Eye For Film >> Movies >> Climate Of The Hunter (2019) Film Review
Climate Of The Hunter
Reviewed by: Jennie Kermode
Sisters Alma (Ginger Gilmartin) and Elizabeth (Mary Buss) have known Wesley (Ben Hall) for may years - since the three of them were children, they sometimes say, but it's not quite clear what that means. What is clear is that Wesley's experience of life has been very different from theirs. He may, in fact be a vampire - but if so, he's a predator of the old school. When he's serious about somebody, he likes to move slowly, to enjoy the hunt, to ensure that he has complete control.
For a gentleman of such persuasions, he is - if one might say so without somebody calling the pun police - something of an acquired taste. He takes suaveness to a vulgar extreme, all rich baritone and red wine, spooling out passages of poetry and philosophy to impress his lady friends, waxing lyrical about the stars and simply insisting on being the centre of attention. He is, in other words, a Seventies anti hero cut adrift in an unfamiliar century, but one who finds himself very much at home in Mickey Reece's dimly lit, sumptuously textured square format menage (or folie?) à trois. Expertly distilled, the most pungent qualities of the era merge and flow together into something that is not quite tribute, not quite pastiche, certainly an indulgence for the committed cinéaste.
Screening at Fantasia 2020, Climate Of The Hunter is a joyous exercise in filmmaking for fun, made with no apparent concern for bank books or balance sheets. It has its own vision, character, mood, and it is absolutely uncompromising, so that even if one would find Wesley a terrible bore at dinner, the film is a pleasure to watch. Neither woman seems bored by him. At first there is clear rivalry between them. Over time this becomes more vicious and more complex. Elizabeth lays into Alma for her pot-smoking hippy lifestyle; Alma snipes at Elizabeth for her prim demeanour and childlessness. Alma's dog, Otis, looks on, bemused, unconcerned that there's a stranger in the house, perhaps feeling unable to assert himself because he's wearing a cone of shame. And then Alma's beautiful daughter drops by.
Shifting gears with ease, Reece moves from the visual language of Amicus to something that recalls the early work of George Romero. His two heroines become more entrenched in their differences, each apparently on the verge of discovering her true nature. The stage is set for betrayal and revenge. Cigarette smoke blurs the candlelight. The fine old hunting lodge in the woods is preparing to live up to its name.

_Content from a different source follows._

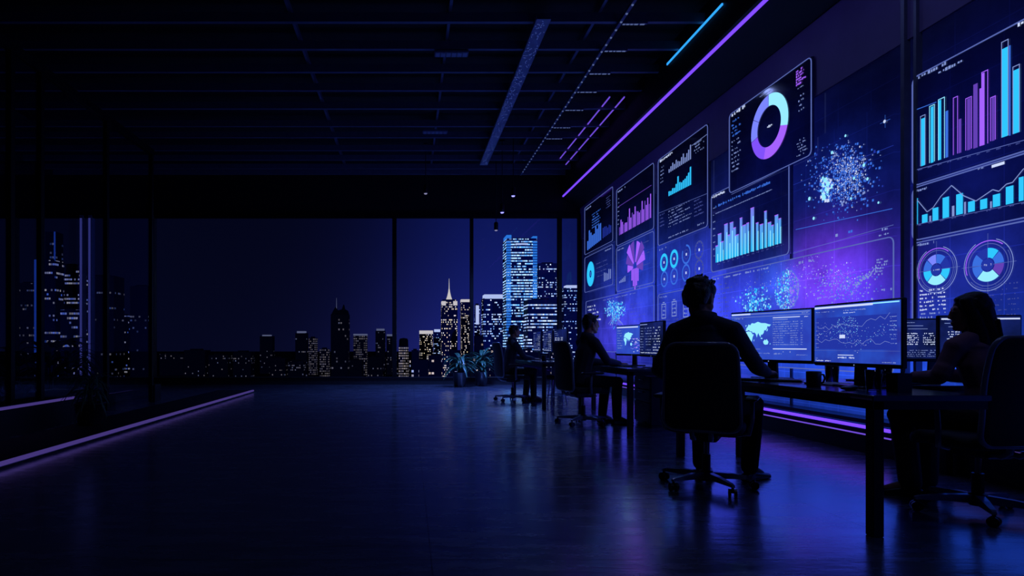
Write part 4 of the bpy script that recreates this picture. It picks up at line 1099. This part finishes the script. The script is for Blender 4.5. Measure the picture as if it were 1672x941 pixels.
MB().lathe(TPROF, n=28).build('glass_body', M['cup'], t, True); MB().lathe([(0, .008), (.0335, .008), (.038, .085), (0, .085)], n=24).build('drink', M['cup'], t, True)
for lab, x, y in (('clear tumbler behind the stand of the left big monitor', 2.90, 4.20), ('clear tumbler right of the right monitor stand beside the pen cup', 2.93, 3.78)):
    c = copy_tree(t); c.location = (x, y, DZ); relabel(c, lab)
t = thing('pen_cup', 'square dark pen cup at the right end of the front desk', 'pen cup', (2.72, 3.40, DZ))
b = MB(); b.box(-.04, .04, -.04, .04, 0, .006)
for x0, x1, y0, y1 in ((-.04, .04, -.04, -.036), (-.04, .04, .036, .04), (-.04, -.036, -.036, .036), (.036, .04, -.036, .036)): b.box(x0, x1, y0, y1, .006, .105)
b.build('cup', M['plastic'], t)
for k, (x, y, dx, dy) in enumerate(((-.01, .01, -.02, .015), (.012, -.008, .02, .01), (.0, .02, .012, -.03))):
    MB().bar((x, y, .008), (x+dx, y+dy, .13), .004).build('pen', M['rim'], t)
for i, (x, y, rz, lab) in enumerate(((3.36, 4.42, .3, 'loose paper sheets on the return desk left of the woman\'s hands'), (2.78, 3.98, .1, 'paper pad on the front desk between the two monitor stands'))):
    t = thing('paper_stack', lab, 'paper', (x+(.0 if i == 0 else .02), y+(.0 if i == 0 else .06), DZ), rz)
    MB().cbox(-.10, .10, -.14, .14, 0, .008, .002).build('pad', M['paper'], t)
    o = MB().box(-.105, .105, -.148, .148, .0082, .0095).build('sheet', M['paper'], t); o.rotation_euler = (0, 0, .12)
t = thing('smartphone', 'black smartphone lying on the middle desk end', 'smartphone', (2.60, 6.95, DZ), .3)
MB().cbox(-.037, .037, -.075, .075, 0, .008, .003).build('body', M['plastic'], t); MB().box(-.033, .033, -.070, .070, .008, .0086).build('screen', M['rim'], t)
t = thing('mug', 'small dark mug on the far desk beside the monitors', 'mug', (2.25, 10.2, DZ))
MB().lathe([(0, 0), (.036, 0), (.040, .004), (.042, .095), (.0385, .097), (.036, .012), (0, .010)], n=20).build('cup', M['pot'], t, True)
MB().tube([(.040, 0, .078), (.062, 0, .076), (.070, 0, .052), (.060, 0, .028), (.039, 0, .022)], .006, 8).build('handle', M['pot'], t, True)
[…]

Some people won't understand Climate Of The Hunter at all - will notice only the slightness of the plot and the reliance on tropes long past their sell by date. Others will see a lovingly constructed imitation that outshines the original. Intense, obsequious and yet just a little bitter, it might - if it could - constitute a reflection on the fact that some of cinema's creations do not go easily into the grave.